Mit dieser Studie hat Wright eine verdienstvolle Arbeit geleistet, welcher große Anerkennung gebührt. Zugegeben, die sehr detaillierte Beschreibung des Inhalts des Textes, welche über weite Strecken sehr deskriptiv ist, stellt eine gewisse Herausforderung auch für den interessierten Leser dar. Bei den zahlreichen arabischen und persischen Termini und den musikwissenschaftlichen Fachbegriffen verliert der Leser schnell den Überblick und man muss eine große Portion Interesse, Zeit und Willen mitbringen, um sich durch die Kapitel arbeiten zu können, erst Recht, wenn wenig musikwissenschaftliche Vorkenntnisse vorhanden sind. Auch der teilweise stark verschachtelte Schreibstil des Autors und die sogar für das Deutsche zu langen Sätze (der längste Satz geht über 13 Zeilen) machen es dem Leser nicht unbedingt leichter. Dennoch ist es eine hervorragende Studie, von der man sich wünscht, es gebe mehr ihrer Art auch auf anderen Gebieten der Wissenschaften. Denn nur durch seine detaillierte Analyse kann Wright überzeugend zu seinem Ergebnis kommen. Dabei zeigt er seine herausragende Kenntnis der Materie, sowie seine Fähigkeit, das schwierige und sehr theoretische Original zu dekodieren und dem Leser zugängig zu machen. Die grafischen Darstellungen der Taktarten und Rhythmen sowie die Notierung der Tonarten bringen den theoretischen Diskurs in praktisch verständliche Nähe, auch wenn man wohl einige musikwissenschaftliche Vorkenntnisse benötigt, um wirklich davon zu profitieren.

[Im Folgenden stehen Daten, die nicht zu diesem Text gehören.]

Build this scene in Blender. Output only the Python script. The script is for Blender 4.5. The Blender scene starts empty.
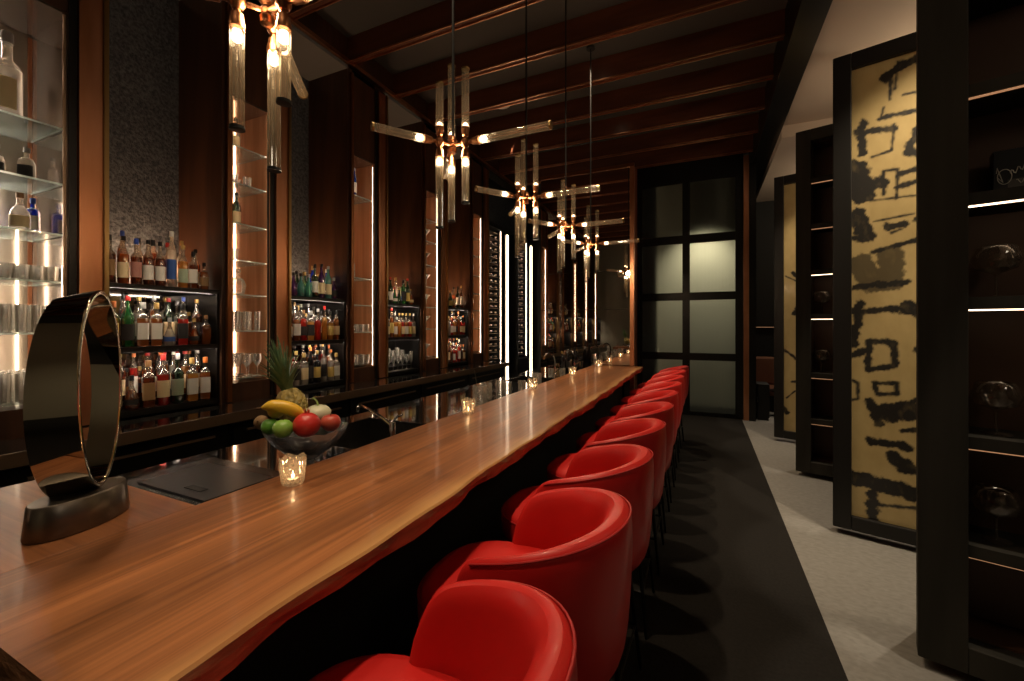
import bpy, math, random
from mathutils import Vector, Matrix
random.seed(7)
PI = math.pi
col = bpy.context.scene.collection
R = math.radians

# ------------------------------------------------------------------ materials
MATS = {}
def mat(name, base=(.5,.5,.5), rough=.5, metal=0., spec=.5, trans=0., alpha=1., coat=0., emit=None, estr=0., ior=1.45):
    if name in MATS: return MATS[name]
    m = bpy.data.materials.new(name); m.use_nodes = True
    b = m.node_tree.nodes['Principled BSDF']
    b.inputs['Base Color'].default_value = (*base, 1)
    b.inputs['Roughness'].default_value = rough
    b.inputs['Metallic'].default_value = metal
    b.inputs['Specular IOR Level'].default_value = spec
    b.inputs['Transmission Weight'].default_value = trans
    b.inputs['Alpha'].default_value = alpha
    b.inputs['Coat Weight'].default_value = coat
    b.inputs['Coat Roughness'].default_value = .08
    b.inputs['IOR'].default_value = ior
    if emit:
        b.inputs['Emission Color'].default_value = (*emit, 1)
        b.inputs['Emission Strength'].default_value = estr
    MATS[name] = m
    return m
def nodes(m): return m.node_tree.nodes, m.node_tree.links, m.node_tree.nodes['Principled BSDF']
def noise_col(m, c1, c2, scale=(4,4,4), detail=6, nscale=1., lo=.35, hi=.65, bump=0., dist=0., rough=None):
    N, L, b = nodes(m)
    tc = N.new('ShaderNodeTexCoord'); mp = N.new('ShaderNodeMapping'); mp.inputs['Scale'].default_value = scale
    no = N.new('ShaderNodeTexNoise'); no.inputs['Scale'].default_value = nscale; no.inputs['Detail'].default_value = detail
    no.inputs['Distortion'].default_value = dist
    cr = N.new('ShaderNodeValToRGB'); cr.color_ramp.elements[0].position = lo; cr.color_ramp.elements[1].position = hi
    cr.color_ramp.elements[0].color = (*c1,1); cr.color_ramp.elements[1].color = (*c2,1)
    L.new(tc.outputs['Object'], mp.inputs['Vector']); L.new(mp.outputs[0], no.inputs['Vector'])
    L.new(no.outputs['Fac'], cr.inputs[0]); L.new(cr.outputs[0], b.inputs['Base Color'])
    if bump:
        bu = N.new('ShaderNodeBump'); bu.inputs['Strength'].default_value = bump; bu.inputs['Distance'].default_value = .02
        L.new(no.outputs['Fac'], bu.inputs['Height']); L.new(bu.outputs[0], b.inputs['Normal'])
    return m, cr, mp, no
def thin_glass(name, tint=(1,1,1), body=(.8,.8,.8), t=.6, g=.2, rough=.03, edge=.3):
    """thin-walled glass: transparent + glossy + a little scatter"""
    if name in MATS: return MATS[name]
    m = bpy.data.materials.new(name); m.use_nodes = True
    N, L = m.node_tree.nodes, m.node_tree.links; N.remove(N['Principled BSDF'])
    out = N['Material Output']
    tr = N.new('ShaderNodeBsdfTransparent'); tr.inputs[0].default_value = (*tint,1)
    gl = N.new('ShaderNodeBsdfGlossy'); gl.inputs['Roughness'].default_value = rough
    di = N.new('ShaderNodeBsdfDiffuse'); di.inputs[0].default_value = (*body,1)
    tl = N.new('ShaderNodeBsdfTranslucent'); tl.inputs[0].default_value = (*body,1)
    a = N.new('ShaderNodeMixShader'); a.inputs[0].default_value = .5; L.new(di.outputs[0], a.inputs[1]); L.new(tl.outputs[0], a.inputs[2])
    fr = N.new('ShaderNodeLayerWeight'); fr.inputs[0].default_value = .35
    ad = N.new('ShaderNodeMath'); ad.operation = 'MULTIPLY_ADD'; ad.inputs[1].default_value = .6; ad.inputs[2].default_value = g
    ad.use_clamp = True
    L.new(fr.outputs['Facing'], ad.inputs[0])
    b = N.new('ShaderNodeMixShader'); L.new(tr.outputs[0], b.inputs[1])
    fb = N.new('ShaderNodeMath'); fb.operation='MULTIPLY_ADD'; fb.inputs[1].default_value=edge; fb.inputs[2].default_value=1-t; fb.use_clamp=True
    L.new(fr.outputs['Facing'], fb.inputs[0]); L.new(fb.outputs[0], b.inputs[0]); L.new(a.outputs[0], b.inputs[2])
    c = N.new('ShaderNodeMixShader'); L.new(ad.outputs[0], c.inputs[0]); L.new(b.outputs[0], c.inputs[1]); L.new(gl.outputs[0], c.inputs[2])
    L.new(c.outputs[0], out.inputs[0]); MATS[name] = m
    return m

BLACK = mat('black_lacquer', (.006,.0055,.005), .32)
BLACKM = mat('matt_black', (.008,.0075,.007), .6)
STEEL = mat('blackened_steel', (.018,.017,.016), .4, .3)
GRANITE = mat('polished_black_stone', (.006,.006,.006), .04, 0, 1.0, coat=1.)
MIRROR = mat('mirror_glass', (.74,.70,.66), .012, 1.)
DMIRROR = mat('smoked_mirror', (.25,.22,.2), .06, 1.)
COPPER = mat('brushed_copper', (.62,.26,.12), .33, 1.)
noise_col(COPPER, (.56,.24,.12), (.78,.38,.22), (6,6,1.2), 3, 1., .35, .7)
COPPERD = mat('dark_copper_trim', (.30,.12,.05), .35, 1.)
GOLD = mat('aged_brass', (.36,.24,.10), .3, 1.)
BRONZE = mat('bronze_edge', (.30,.20,.13), .38, .8)
CHROME = mat('chrome', (.75,.74,.72), .08, 1.)
DCHROME = mat('dark_mirror_steel', (.55,.50,.42), .03, 1.)
PEWTER = mat('dark_cast_metal', (.10,.09,.08), .32, .9)
noise_col(PEWTER, (.09,.08,.07), (.20,.175,.15), (12,12,3), 6)
LED = mat('warm_led', (1,1,1), .5, emit=(1,.76,.52), estr=13)
LEDHOT = mat('white_led', (1,1,1), .5, emit=(1,.83,.66), estr=38)
LEDSOFT = mat('dim_led', (1,1,1), .5, emit=(1,.66,.40), estr=7)
LEDC = mat('case_led', (1,1,1), .5, emit=(1,.76,.54), estr=14)
BULB = mat('warm_bulb', (1,1,1), .5, emit=(1,.78,.50), estr=12)
FLAME = mat('candle_flame', (1,1,1), .5, emit=(1,.62,.28), estr=26)
DOWN = mat('downlight_lens', (1,1,1), .5, emit=(1,.8,.55), estr=6)
WAX = mat('white_wax', (.8,.75,.65), .5)
CLEAR = thin_glass('clear_glass', body=(.85,.8,.74), t=.80, g=.06)
SHELFG = thin_glass('shelf_glass', (.93,.97,.95), (.75,.85,.8), t=.85, g=.05)
SHELFE = thin_glass('shelf_glass_edge', (.9,1,.95), (.9,1,.95), t=.1, g=.1)
CRYSTAL = thin_glass('crystal', body=(1,.95,.86), t=.80, g=.10, edge=1.1)
TUBEG = thin_glass('fluted_tube_glass', (.96,.92,.85), (.95,.78,.56), t=.94, g=.07, rough=.06, edge=.42)
WALNUT = mat('dark_walnut', (.05,.02,.01), .38, coat=.2)
noise_col(WALNUT, (.030,.011,.005), (.085,.033,.014), (7,7,.8), 8, 1., .3, .7, dist=.6)
BEAMW = mat('mahogany', (.09,.025,.01), .4)
noise_col(BEAMW, (.065,.019,.009), (.16,.05,.022), (.8,6,6), 8, 1., .3, .7, dist=.5)
STONE = mat('textured_grey_plaster', (.12,.12,.12), .85)
noise_col(STONE, (.052,.058,.068), (.165,.178,.20), (1,1,1), 10, 45, .35, .72, bump=1.)
CEILP = mat('dark_ceiling_paint', (.085,.082,.075), .8)
CEILR = mat('beige_ceiling_paint', (.62,.50,.39), .85)
ROOMW = mat('dark_room_wall', (.022,.023,.022), .8)
CARPET = mat('dark_carpet', (.035,.03,.026), .95, spec=.1)
noise_col(CARPET, (.018,.0165,.015), (.023,.021,.019), (1,1,1), 6, 60, .35, .65, bump=.1)
TILE = mat('grey_stone_tile', (.3,.28,.25), .6)
_, _, mp_, _ = noise_col(TILE, (.20,.19,.172), (.27,.258,.235), (6,10,1), 12, 4, .3, .72, bump=.08, dist=.4)
mp_.inputs['Rotation'].default_value = (0,0,.5)
LEG = mat('black_leg_metal', (.012,.011,.01), .35, .6)
RED = mat('red_leather', (.56,.016,.014), .42, coat=.12)
_N, _L, _b = nodes(RED)
_tc = _N.new('ShaderNodeTexCoord'); _no = _N.new('ShaderNodeTexNoise'); _no.inputs['Scale'].default_value = 300
_bu = _N.new('ShaderNodeBump'); _bu.inputs['Strength'].default_value = .12; _bu.inputs['Distance'].default_value = .002
_L.new(_tc.outputs['Object'], _no.inputs[0]); _L.new(_no.outputs['Fac'], _bu.inputs['Height']); _L.new(_bu.outputs[0], _b.inputs['Normal'])
REDP = mat('red_piping', (.36,.012,.013), .5)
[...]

Dankenswert wird der Leser das Glossar und den Index finden. Wer des Arabischen mächtig ist, kann sich darüber hinaus durch die hervorragende Edition einen authentischen Eindruck vom Original verschaffen und findet erneut die Leistungen des Autors in dieser Studie bestätigt. In allem also eine hervorragende Grundlagenstudie, welche durch ihre Detailarbeit überzeugt und Einblicke in einen Themenbereich verschafft, der sonst nicht auf der wissenschaftlichen Agenda der Mamlukenforschung steht.